Batem as sílabas da noite na oclusão das coronárias
Senhora da circulação que mata e ressuscita
trazes o mar a chuva as procelárias
batem as sílabas da noite e és tu a voz que dita.

Batem os sons os signos os sinais
trazes a festa e a despedida Senhora dos instantes
fica o sentido trágico do rio das vogais
o mágico passar das consoantes.

Senhora nua deitada sobre o branco
com tua rosa dos ventos e teu cruzeiro do sul
nascem faunos com tridentes no teu flanco
Senhora de branco deitada no azul.

Senhora das águas transbordantes no cais de súbito vazio
Senhora dos navegantes com teu astrolábio e tua errância
teu rosto de sereia à proa de um navio
tudo em ti é partida tudo em ti é distância.

Senhora da hora solitária do entardecer
ninguém sabe se chegas como graça ou como estigma
onde tu moras começa o acontecer
tudo em ti é surpresa Senhora do grande enigma.

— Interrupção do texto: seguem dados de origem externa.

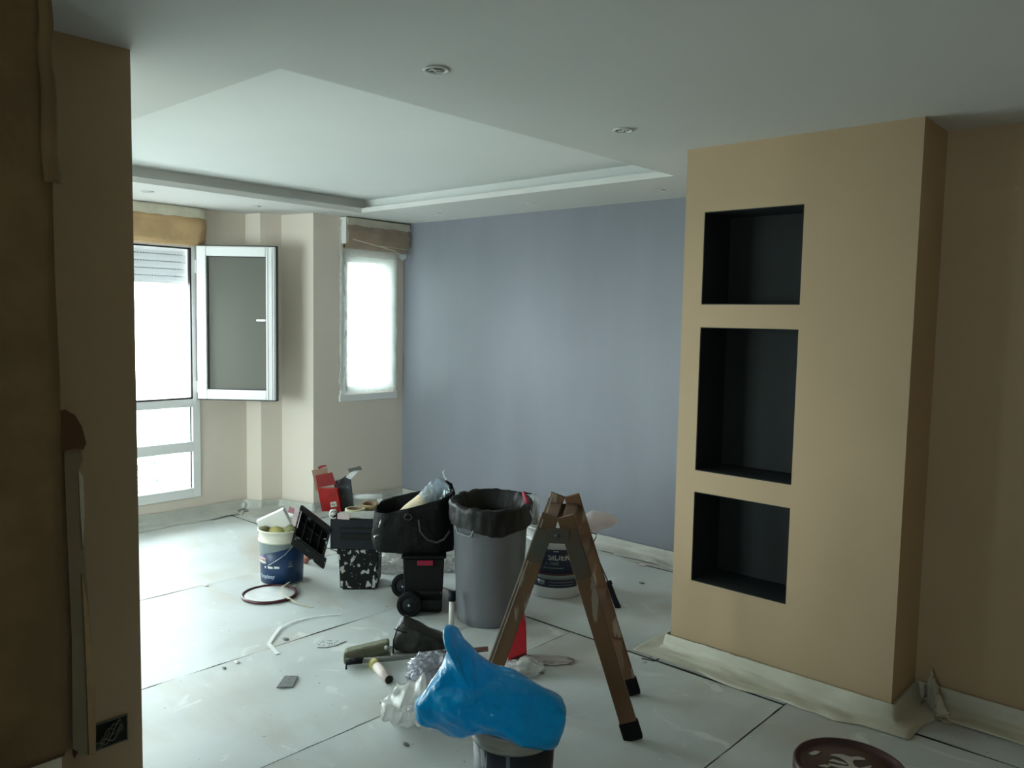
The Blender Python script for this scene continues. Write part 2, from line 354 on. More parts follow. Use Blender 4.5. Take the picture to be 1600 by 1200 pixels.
# niche pier: front face y=3.44, niches as recesses
NX0, NX1, NY = -2.02, -0.985, 3.44
nxa, nxb = -1.919, -1.446; NZ = [(0.381, 0.815), (0.918, 1.599), (1.705, 2.133)]; ND = 0.255
pr = MB(); pr.bb(NX0, nxa, NY, NY + .3, 0, H); pr.bb(nxb, NX1, NY, NY + .3, 0, H)
zs = [0] + [z for n_ in NZ for z in n_] + [H]
for i in range(0, len(zs), 2): pr.bb(nxa, nxb, NY, NY + .3, zs[i], zs[i + 1])
pr.bb(NX0, NX1, NY + .3, YB, 0, H); pr.bb(NX1 - .1, XMAX, 3.76, 3.9, 0, H)
wr = struct(pr.build('wall_right', 'beige'))
for z0, z1 in NZ:
    t = 0.004; x0, x1, y0, y1 = nxa, nxb, NY + .002, NY + ND
    MB().bb(x0, x1, y1 - t, y1, z0, z1).bb(x0, x0 + t, y0, y1 - t, z0, z1).bb(x1 - t, x1, y0, y1 - t, z0, z1).bb(x0 + t, x1 - t, y0, y1 - t, z0, z0 + t).bb(x0 + t, x1 - t, y0, y1 - t, z1 - t, z1).build('niche', 'niche', wr)['label'] = 'dark blue-grey painted niche'
# near left partition end, and the walls behind the viewer
struct(MB().bb(-2.80, -2.634, YMIN, 1.12, 0, H).build('wall_front', 'beige'))
struct(MB().bb(XMAX, XMAX + .2, YMIN, 3.9, 0, H).bb(-2.80, -.6, YMIN - .2, YMIN, 0, H).bb(0, XMAX + .2, YMIN - .2, YMIN, 0, H).bb(-.6, 0, YMIN - .2, YMIN, 0, 1.1).bb(-.6, 0, YMIN - .2, YMIN, 2.1, H).bb(-6.36, -5.7, -1.2, -1.0, 0, H).bb(-3.8, -2.80, -1.2, -1.0, 0, H).bb(-5.7, -3.8, -1.2, -1.0, 2.15, H).bb(-5.7, -3.8, -1.2, -1.0, 0, .45).build('wall_rear', 'beige'))
w3 = bpy.data.objects.new('added_window_3', None); C.objects.link(w3); w3.location = (-4.75, -1.1, .45); struct(w3, 'added unseen white window behind the partition')  # added window, never in view, brightens the far room
MB().bb(-.95, -.89, -.04, .04, 0, 1.7).bb(.89, .95, -.04, .04, 0, 1.7).bb(-.03, .03, -.04, .04, .06, 1.64).bb(-.89, .89, -.04, .04, 0, .06).bb(-.89, .89, -.04, .04, 1.64, 1.7).build('frame', 'pvc', w3)
for a, b in ((-.89, -.03), (.03, .89)): MB().bb(a, b, -.005, .0, .06, 1.64).build('pane', 'glass', w3)
w4 = bpy.data.objects.new('added_window_4', None); C.objects.link(w4); w4.location = (-.3, YMIN - .1, 1.1); struct(w4, 'small added unseen white window behind the viewer')  # added window out of view, lifts the light in the near room
MB().bb(-.3, -.25, -.03, .03, 0, 1).bb(.25, .3, -.03, .03, 0, 1).bb(-.25, .25, -.03, .03, 0, .05).bb(-.25, .25, -.03, .03, .95, 1).build('frame', 'pvc', w4)
MB().bb(-.25, .25, -.005, .0, .05, .95).build('pane', 'glass', w4)

# skirting boards
bs = MB(); bs.bb(-5.565, NX0, YB - .014, YB, 0, .075); struct(bs.build('baseboard_back', 'skirt'))
bs = MB(); bs.bb(NX0 - .014, NX1 + .014, NY - .014, NY, 0, .075).bb(NX1, NX1 + .014, NY, 3.76, 0, .075).bb(NX1 + .014, XMAX, 3.746, 3.76, 0, .075).bb(NX0 - .014, NX0, NY, YB - .014, 0, .075); struct(bs.build('baseboard_right', 'skirt'))
bs = MB(); bs.bb(XW, XW + .014, YMIN, 3.49, 0, .075).bb(-5.58, -5.566, 3.79, YB - .014, 0, .075)
for a, b in (((-6.125, 3.50), (-5.94, 3.535)), ((-5.95, 3.535), (-5.92, 3.71)), ((-5.92, 3.71), (-5.57, 3.785))):
    d = Vector((b[0] - a[0], b[1] - a[1], 0)); n_ = Vector((d.y, -d.x, 0)).normalized() * .014; bs.hexa((a[0], a[1], 0), d, n_, (0, 0, .075))
struct(bs.build('baseboard_left', 'skirt'))
struct(MB().bb(-2.634, -2.62, YMIN, 1.134, 0, .075).bb(-2.8, -2.634, 1.12, 1.134, 0, .075).build('baseboard_front', 'skirt'))

# ------------------------------------------------------------------ window 1 (tall, casement swung open)
w1 = bpy.data.objects.new('window_1', None); C.objects.link(w1); w1.location = (XW, WY1, WZ0); struct(w1, 'tall white plastic window with an open casement')
def W(mb, name, m, parent=None, **k):
    o = mb.build(name, m, parent or w1, **k)
    return o
def lw(x, y, z): return (x - XW, y - WY1, z - WZ0)
fb = MB()
def fbb(mb, x0, x1, y0, y1, z0, z1): mb.bb(x0 - XW, x1 - XW, y0 - WY1, y1 - WY1, z0 - WZ0, z1 - WZ0)
fx0, fx1 = XW - .07, XW + .012
fbb(fb, fx0, fx1, WY1 - .062, WY1, WZ0, WZ1); fbb(fb, fx0, fx1, WY0, WY0 + .062, WZ0, WZ1)
ys = [WY0 + .062, -.08, .53, 1.15, 1.77, 2.395, WY1 - .062]
for y in ys[1:-1]: fbb(fb, fx0, fx1, y - .035, y + .035, WZ0 + .075, WZ1 - .06)
for z0, z1 in ((WZ0, .24), (.532, .611), (.886, .950), (2.120, WZ1)): fbb(fb, fx0, fx1, WY0 + .062, WY1 - .062, z0, z1)
W(fb, 'frame', 'pvc', bevel=.004)
gk = MB()
for a, b in zip(ys[:-1], ys[1:]):
    a += .035 if a != ys[0] else 0; b -= .035 if b != ys[-1] else 0
    for z0, z1 in ((.24, .532), (.611, .886)):
        pn = MB(); fbb(pn, XW - .035, XW - .029, a, b, z0, z1); W(pn, 'pane', 'glass')
        g = MB(); fbb(g, XW - .028, XW - .018, b - .006, b, z0, z1); fbb(g, XW - .028, XW - .018, a, a + .006, z0, z1); W(g, 'gasket', 'gasket')
    z0, z1 = .950, 2.120
    g = MB(); fbb(g, XW - .02, XW + .013, b - .012, b, z0, z1); fbb(g, XW - .02, XW + .013, a, b, z0, z0 + .012); fbb(g, XW - .02, XW + .013, a, b, z1 - .010, z1); W(g, 'gasket', 'gasket')
    if b < 3: pn = MB(); fbb(pn, XW - .035, XW - .029, a, b, z0, z1); W(pn, 'pane', 'glass')
# roller shutter partly lowered outside
sh = bpy.data.objects.new('roller_shutter', None); C.objects.link(sh); sh.parent = w1
zc = 2.115
while zc > 1.875:
    s = MB(); prof = [(-.005, 0), (.006, .004), (.010, .026), (.006, .052), (-.005, .0565)]
    R = []
    for y in (WY0 + .07 - WY1, -.052): R.append([(-.085 + p[0], y, zc - .05 - WZ0 + p[1]) for p in prof])
    s.rings(R, (True, True), False); s.build('slat', 'slat', sh)
    d = MB(); k = WY0 + .09
    while k < WY1 - .09: fbb(d, XW - .081, XW - .0765, k, k + .009, zc - .0490, zc - .0460); k += .022
    d.build('slot_row', 'gasket', sh); zc -= .0555
# casement leaf swung into the room, hinged at the frame
hp = Vector((XW + .035, 3.075, 0)); e = at(424, 500, 6.42); e.z = 0; dr = (R0 * 1.0).normalized(); LW = .615; zb, z1_ = .952, 2.138
ls = bpy.data.objects.new('sash', None); C.objects.link(ls); ls.parent = w1
ls.location = (hp.x - XW, hp.y - WY1, 0); ls.rotation_euler = (0, 0, YAW - .02)
zo = WZ0
sf = MB()
for a, b, c_, d in ((0, .075, zb, z1_), (LW - .075, LW, zb, z1_), (.075, LW - .075, zb, zb + .075), (.075, LW - .075, z1_ - .075, z1_)): sf.bb(a, b, -.03, .035, c_ - zo, d - zo)
sf.build('sash_frame', 'pvc', ls, bevel=.006)
ed = MB()
for a, b, c_, d in ((-.008, 0, zb - .008, z1_ + .008), (LW, LW + .010, zb - .008, z1_ + .008), (0, LW, zb - .010, zb), (0, LW, z1_, z1_ + .010)): ed.bb(a, b, -.012, .012, c_ - zo, d - zo)
ed.build('sash_gasket', 'gasket', ls)
st = MB()
for a, b in ((LW - .075 + .012, LW - .075 + .016), (LW - .03, LW - .024), (LW - .012, LW - .009)): st.bb(a, b, -.036, -.03, zb - zo, z1_ - zo)
st.build('profile_ridges', 'slat', ls)
MB().bb(.075, LW - .075, -.002, .004, zb + .075 - zo, z1_ - .075 - zo).build('pane', film('grey_sash_glass', (0.27, 0.28, 0.24), 0.75, 0.5, 0.4, 0.0), ls)  # pane given an even grey, mostly opaque tone
g = MB()
for a, b, c_, d in ((.075, .083, zb + .075, z1_ - .075), (LW - .081, LW - .075, zb + .075, z1_ - .075), (.083, LW - .081, zb + .075, zb + .081), (.083, LW - .081, z1_ - .083, z1_ - .075)): g.bb(a, b, -.012, .008, c_ - zo, d - zo)
g.build('pane_gasket', 'gasket', ls)
MB().bb(LW - .155, LW - .085, -.012, -.006, 1.40, 1.415).bb(LW - .04, LW - .02, .035, .05, 1.28, 1.40).build('handle', 'metal', ls)
# hinges
MB().bb(.005, .030, -.03, -.01, 1.93 - WZ0, 2.03 - WZ0).bb(.005, .03, -.03, -.01, 1.0 - WZ0, 1.09 - WZ0).build('hinge', 'pvc', w1)

# outside: paving far below and one tree crown
struct(MB().bb(-120, -7.5, -70, 90, -9.2, -9.0).build('ground', 'concrete'))
tr = thing('tree', 'pale leafy tree beyond the lower pane of the tall window', 'tree', (-23.5, 9.6, -9.0))
MB().tube([(0, 0, 0), (.1, .1, 3), (.0, .1, 5.2)], [.2, .15, .1], 10).build('trunk', 'bark', tr)
cr = MB()
for i in range(520):
    a, b, rr = random.uniform(0, 2 * pi), random.uniform(-1, 1), random.uniform(.5, 1) ** .5
    c_ = Vector((cos(a) * rr * 1.5 * (1 - b * b) ** .5, sin(a) * rr * 1.5 * (1 - b * b) ** .5, 5.5 + b * 1.5 * rr)); u = Vector((random.gauss(0, 1), random.gauss(0, 1), random.gauss(0, 1))).normalized(); v = u.orthogonal().normalized() * .11
    cr.poly([c_ - u * .16, c_ + v, c_ + u * .16, c_ - v], [(0, 1, 2, 3)])
cr.build('foliage', 'leaf', tr, kind='stuff')

# ------------------------------------------------------------------ window 2 (narrow, behind milky film)
w2 = bpy.data.objects.new('window_2', None); C.objects.link(w2); w2.location = (-5.58, 4.345, .965); struct(w2, 'narrow white window behind milky masking film')
f2 = MB()
for y0, y1, z0, z1 in ((-.255, -.20, 0, 1.165), (.20, .255, 0, 1.165), (-.20, .20, 0, .06), (-.20, .20, 1.105, 1.165)): f2.bb(-.10, -.04, y0, y1, z0, z1)
f2.bb(-.006, .012, -.30, -.255, -.035, 1.165); f2.bb(-.006, .012, .255, .29, -.035, 1.165); f2.bb(-.006, .016, -.31, .30, -.06, 0)
f2.build('frame', 'pvc', w2, bevel=.003)
MB().bb(-.075, -.070, -.20, .20, .06, 1.105).build('pane', 'glass', w2)

def boxwrap(name, label, loc, y0, y1, z0, z1, dep, kraftm, seed, drop=.02):
    t = thing(name, label, 'shutter box', loc)
    x, y, z = loc
    MB().bb(0.001, dep - .006, y0 - y, y1 - y, z0 - z + .01, z1 - z - .002).build('box', 'white', t)
    def fn(u, v):
        yy = y0 - .004 + (y1 - y0 + .008) * u; pr_ = [(.003 + dep, z1 - .045), (dep + .012, z1 - .10), (dep + .018, (z0 + z1) / 2), (dep + .014, z0 + .03), (dep * .75, z0 - drop * .6), (dep * .35, z0 - drop * .3), (.006, z0)]
        k = v * (len(pr_) - 1); i = min(int(k), len(pr_) - 2); f = k - i; a, b = pr_[i], pr_[i + 1]
        xx = a[0] + (b[0] - a[0]) * f; zz = a[1] + (b[1] - a[1]) * f
        e = nz(yy * 9 + seed, v * 4, seed) * .012 + (abs(nz(yy * 5 + v * 6, seed * 2, v * 3)) - .15) * .02
        return (xx + e + .004 - x * 0, yy - y, zz - z + nz(yy * 14, seed) * .008 * (1 if v > .9 or v < .1 else .3))
    MB().sheet(fn, 60, 24).build('kraft_paper', kraftm, t, solid=.001)
    def fn2(u, v):
        yy = y0 - .006 + (y1 - y0 + .012) * u; zz = z1 - .004 - (z1 - z0) * (.28 + nz(yy * 22, seed) * .06) * v
        return (dep + .012 + .014 * v + nz(yy * 14, v * 3, seed) * .005 + (.0 if v < .9 else .003), yy - y, zz - z)
    MB().sheet(fn2, 60, 6).build('masking_strip', 'tape', t, solid=.0008)
    return t
boxwrap('shutter_box', 'kraft paper wrapped shutter box above the tall window', (XW, 2.15, 2.14), -.66, 3.125, 2.145, 2.43, .045, 'kraft', 1.3)
b2 = boxwrap('shutter_box', 'plastic and kraft paper wrapped shutter box above the narrow window', (-5.58, 4.36, 2.17), 4.045, 4.70, 2.20, 2.425, .085, mat('brown_kraft_under_film', (.38, .24, .13), .7, var=.3, vscale=8, bump=.5, bscale=18), 5.1, .05)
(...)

Tudo em ti é perder Senhora quantas vezes
Setembro te levou para as metrópoles excessivas
batem as sílabas do tempo no rolar dos meses
tudo em ti é retorno Senhora das marés vivas.

Senhora do vento com teu cavalo cor de acaso
tua ternura e teu chicote sobre a tristeza e a agonia
galopas no meu sangue com teu catéter chamado Pégaso
e vais de vaso em vaso Senhora da arritmia.

Tudo em ti é magia e tensão extrema
Senhora dos teoremas e dos relâmpagos marinhos
batem as sílabas da noite no coração do poema
Senhora das tempestades e dos líquidos caminhos.

Tudo em ti é milagre Senhora da energia
quando tu chegas a terra treme e dançam as divindades
batem as sílabas da noite e tudo é uma alquimia
ao som do nome que só Deus sabe Senhora das tempestades.